GIVEN INFORMATION
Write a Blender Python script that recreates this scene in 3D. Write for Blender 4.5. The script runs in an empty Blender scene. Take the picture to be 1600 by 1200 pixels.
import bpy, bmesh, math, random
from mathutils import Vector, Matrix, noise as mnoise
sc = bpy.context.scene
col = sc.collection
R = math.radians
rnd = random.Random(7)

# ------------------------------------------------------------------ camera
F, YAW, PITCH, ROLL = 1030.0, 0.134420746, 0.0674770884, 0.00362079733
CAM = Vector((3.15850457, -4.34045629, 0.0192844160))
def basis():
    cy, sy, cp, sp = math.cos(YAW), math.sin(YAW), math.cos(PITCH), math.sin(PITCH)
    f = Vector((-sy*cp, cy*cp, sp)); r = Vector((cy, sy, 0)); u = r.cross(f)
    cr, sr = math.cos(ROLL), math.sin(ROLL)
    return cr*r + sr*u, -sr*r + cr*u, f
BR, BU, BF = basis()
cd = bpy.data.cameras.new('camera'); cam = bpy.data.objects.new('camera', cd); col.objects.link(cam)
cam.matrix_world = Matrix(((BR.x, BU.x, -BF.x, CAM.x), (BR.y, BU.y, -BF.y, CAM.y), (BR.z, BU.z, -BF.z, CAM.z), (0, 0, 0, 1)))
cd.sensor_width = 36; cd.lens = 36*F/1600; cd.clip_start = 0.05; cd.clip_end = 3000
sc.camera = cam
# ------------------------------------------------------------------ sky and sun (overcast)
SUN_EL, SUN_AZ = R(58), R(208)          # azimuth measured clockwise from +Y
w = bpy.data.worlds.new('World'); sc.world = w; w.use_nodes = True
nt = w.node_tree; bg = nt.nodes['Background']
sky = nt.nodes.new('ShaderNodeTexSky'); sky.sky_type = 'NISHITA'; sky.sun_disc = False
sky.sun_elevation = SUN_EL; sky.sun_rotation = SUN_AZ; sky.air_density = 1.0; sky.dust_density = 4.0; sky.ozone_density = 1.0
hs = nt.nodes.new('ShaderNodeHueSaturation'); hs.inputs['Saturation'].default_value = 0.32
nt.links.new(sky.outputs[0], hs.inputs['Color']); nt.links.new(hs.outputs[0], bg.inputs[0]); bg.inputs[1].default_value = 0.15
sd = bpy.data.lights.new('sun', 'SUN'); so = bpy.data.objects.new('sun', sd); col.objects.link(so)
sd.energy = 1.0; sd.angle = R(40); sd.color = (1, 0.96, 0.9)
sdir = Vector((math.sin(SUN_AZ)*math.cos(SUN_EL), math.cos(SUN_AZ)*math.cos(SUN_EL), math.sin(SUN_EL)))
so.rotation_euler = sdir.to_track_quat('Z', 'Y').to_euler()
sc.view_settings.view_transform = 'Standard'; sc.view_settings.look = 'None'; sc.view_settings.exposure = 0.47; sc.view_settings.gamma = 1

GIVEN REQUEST
Without changing a word, restate the whole listing.

CORRECT ANSWER
Write a Blender Python script that recreates this scene in 3D. Write for Blender 4.5. The script runs in an empty Blender scene. Take the picture to be 1600 by 1200 pixels.
import bpy, bmesh, math, random
from mathutils import Vector, Matrix, noise as mnoise
sc = bpy.context.scene
col = sc.collection
R = math.radians
rnd = random.Random(7)

# ------------------------------------------------------------------ camera
F, YAW, PITCH, ROLL = 1030.0, 0.134420746, 0.0674770884, 0.00362079733
CAM = Vector((3.15850457, -4.34045629, 0.0192844160))
def basis():
    cy, sy, cp, sp = math.cos(YAW), math.sin(YAW), math.cos(PITCH), math.sin(PITCH)
    f = Vector((-sy*cp, cy*cp, sp)); r = Vector((cy, sy, 0)); u = r.cross(f)
    cr, sr = math.cos(ROLL), math.sin(ROLL)
    return cr*r + sr*u, -sr*r + cr*u, f
BR, BU, BF = basis()
cd = bpy.data.cameras.new('camera'); cam = bpy.data.objects.new('camera', cd); col.objects.link(cam)
cam.matrix_world = Matrix(((BR.x, BU.x, -BF.x, CAM.x), (BR.y, BU.y, -BF.y, CAM.y), (BR.z, BU.z, -BF.z, CAM.z), (0, 0, 0, 1)))
cd.sensor_width = 36; cd.lens = 36*F/1600; cd.clip_start = 0.05; cd.clip_end = 3000
sc.camera = cam
# ------------------------------------------------------------------ sky and sun (overcast)
SUN_EL, SUN_AZ = R(58), R(208)          # azimuth measured clockwise from +Y
w = bpy.data.worlds.new('World'); sc.world = w; w.use_nodes = True
nt = w.node_tree; bg = nt.nodes['Background']
sky = nt.nodes.new('ShaderNodeTexSky'); sky.sky_type = 'NISHITA'; sky.sun_disc = False
sky.sun_elevation = SUN_EL; sky.sun_rotation = SUN_AZ; sky.air_density = 1.0; sky.dust_density = 4.0; sky.ozone_density = 1.0
hs = nt.nodes.new('ShaderNodeHueSaturation'); hs.inputs['Saturation'].default_value = 0.32
nt.links.new(sky.outputs[0], hs.inputs['Color']); nt.links.new(hs.outputs[0], bg.inputs[0]); bg.inputs[1].default_value = 0.15
sd = bpy.data.lights.new('sun', 'SUN'); so = bpy.data.objects.new('sun', sd); col.objects.link(so)
sd.energy = 1.0; sd.angle = R(40); sd.color = (1, 0.96, 0.9)
sdir = Vector((math.sin(SUN_AZ)*math.cos(SUN_EL), math.cos(SUN_AZ)*math.cos(SUN_EL), math.sin(SUN_EL)))
so.rotation_euler = sdir.to_track_quat('Z', 'Y').to_euler()
sc.view_settings.view_transform = 'Standard'; sc.view_settings.look = 'None'; sc.view_settings.exposure = 0.47; sc.view_settings.gamma = 1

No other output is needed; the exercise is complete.